Your task
Your task is to restate the data word for word.

============

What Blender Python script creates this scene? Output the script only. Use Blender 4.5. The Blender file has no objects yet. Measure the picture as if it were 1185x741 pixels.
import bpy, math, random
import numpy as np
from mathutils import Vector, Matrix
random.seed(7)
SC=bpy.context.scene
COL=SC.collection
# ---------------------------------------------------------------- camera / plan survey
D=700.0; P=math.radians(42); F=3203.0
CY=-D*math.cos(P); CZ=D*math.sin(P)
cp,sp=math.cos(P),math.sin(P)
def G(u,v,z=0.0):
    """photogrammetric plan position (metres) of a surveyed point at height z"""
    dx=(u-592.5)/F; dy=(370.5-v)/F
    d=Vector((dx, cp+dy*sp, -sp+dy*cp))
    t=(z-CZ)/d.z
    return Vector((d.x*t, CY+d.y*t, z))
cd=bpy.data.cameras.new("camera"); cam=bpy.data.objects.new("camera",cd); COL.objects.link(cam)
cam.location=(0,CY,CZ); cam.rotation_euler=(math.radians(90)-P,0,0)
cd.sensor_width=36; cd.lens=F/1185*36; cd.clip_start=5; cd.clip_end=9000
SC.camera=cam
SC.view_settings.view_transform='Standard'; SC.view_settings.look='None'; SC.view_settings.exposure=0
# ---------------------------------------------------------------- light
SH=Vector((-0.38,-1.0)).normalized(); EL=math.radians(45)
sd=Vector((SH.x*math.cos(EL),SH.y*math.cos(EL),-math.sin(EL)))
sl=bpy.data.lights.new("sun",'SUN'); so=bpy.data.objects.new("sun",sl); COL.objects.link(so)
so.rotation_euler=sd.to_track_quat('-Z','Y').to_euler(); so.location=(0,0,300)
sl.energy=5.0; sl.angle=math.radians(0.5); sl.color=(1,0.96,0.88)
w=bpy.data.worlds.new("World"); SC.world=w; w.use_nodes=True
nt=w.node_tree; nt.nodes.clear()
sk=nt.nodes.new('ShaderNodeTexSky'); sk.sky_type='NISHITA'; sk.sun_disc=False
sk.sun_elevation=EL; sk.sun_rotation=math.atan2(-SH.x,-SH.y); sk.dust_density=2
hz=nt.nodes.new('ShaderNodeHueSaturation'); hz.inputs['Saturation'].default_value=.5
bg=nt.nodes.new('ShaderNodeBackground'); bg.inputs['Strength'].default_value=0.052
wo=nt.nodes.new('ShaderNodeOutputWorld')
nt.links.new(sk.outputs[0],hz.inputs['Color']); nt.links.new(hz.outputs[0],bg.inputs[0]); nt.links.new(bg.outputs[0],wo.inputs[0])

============

Task result
What Blender Python script creates this scene? Output the script only. Use Blender 4.5. The Blender file has no objects yet. Measure the picture as if it were 1185x741 pixels.
import bpy, math, random
import numpy as np
from mathutils import Vector, Matrix
random.seed(7)
SC=bpy.context.scene
COL=SC.collection
# ---------------------------------------------------------------- camera / plan survey
D=700.0; P=math.radians(42); F=3203.0
CY=-D*math.cos(P); CZ=D*math.sin(P)
cp,sp=math.cos(P),math.sin(P)
def G(u,v,z=0.0):
    """photogrammetric plan position (metres) of a surveyed point at height z"""
    dx=(u-592.5)/F; dy=(370.5-v)/F
    d=Vector((dx, cp+dy*sp, -sp+dy*cp))
    t=(z-CZ)/d.z
    return Vector((d.x*t, CY+d.y*t, z))
cd=bpy.data.cameras.new("camera"); cam=bpy.data.objects.new("camera",cd); COL.objects.link(cam)
cam.location=(0,CY,CZ); cam.rotation_euler=(math.radians(90)-P,0,0)
cd.sensor_width=36; cd.lens=F/1185*36; cd.clip_start=5; cd.clip_end=9000
SC.camera=cam
SC.view_settings.view_transform='Standard'; SC.view_settings.look='None'; SC.view_settings.exposure=0
# ---------------------------------------------------------------- light
SH=Vector((-0.38,-1.0)).normalized(); EL=math.radians(45)
sd=Vector((SH.x*math.cos(EL),SH.y*math.cos(EL),-math.sin(EL)))
sl=bpy.data.lights.new("sun",'SUN'); so=bpy.data.objects.new("sun",sl); COL.objects.link(so)
so.rotation_euler=sd.to_track_quat('-Z','Y').to_euler(); so.location=(0,0,300)
sl.energy=5.0; sl.angle=math.radians(0.5); sl.color=(1,0.96,0.88)
w=bpy.data.worlds.new("World"); SC.world=w; w.use_nodes=True
nt=w.node_tree; nt.nodes.clear()
sk=nt.nodes.new('ShaderNodeTexSky'); sk.sky_type='NISHITA'; sk.sun_disc=False
sk.sun_elevation=EL; sk.sun_rotation=math.atan2(-SH.x,-SH.y); sk.dust_density=2
hz=nt.nodes.new('ShaderNodeHueSaturation'); hz.inputs['Saturation'].default_value=.5
bg=nt.nodes.new('ShaderNodeBackground'); bg.inputs['Strength'].default_value=0.052
wo=nt.nodes.new('ShaderNodeOutputWorld')
nt.links.new(sk.outputs[0],hz.inputs['Color']); nt.links.new(hz.outputs[0],bg.inputs[0]); nt.links.new(bg.outputs[0],wo.inputs[0])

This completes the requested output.